The incremental benefit is difficult to isolate from the baseline. But the direction is clear: an engineer who captures at full speed in their first language produces more detailed raw material than an engineer who self-translates on site. More detailed raw material produces a better first draft. A better first draft means less time in review and revision.
For a firm with several internationally-trained engineers on staff, each producing 4 to 8 field review reports per week, even a modest reduction in per-report revision time compounds across the team. The language barrier in the capture step is not a dramatic obstacle. It is a persistent friction that slightly thins every report and slightly extends every revision cycle. Removing it does not transform the workflow. It sharpens it.
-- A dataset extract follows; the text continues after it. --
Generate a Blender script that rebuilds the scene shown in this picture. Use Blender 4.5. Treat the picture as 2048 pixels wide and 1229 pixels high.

A capability, not a workaround
It is worth noting what this feature is not. It is not a workaround for engineers who struggle with English. It is not an accommodation. It is a recognition that field observation quality is highest when the engineer is not simultaneously translating, and that a sealed report is strongest when the capture record is richest.
Ontario's engineering workforce is multilingual by composition and increasingly so. PEO's licensing data shows that trend. A drafting tool that requires English input is forcing a third of its potential users to work through an unnecessary translation layer at the point in the workflow where observational detail matters most.
Fermito removes that layer. The engineer observes. The engineer captures in whatever language serves the observation best. The draft arrives in English, in the firm's format, ready for review and seal. The language decision happens once, at generation time, instead of every time the engineer opens their mouth or picks up their phone on site.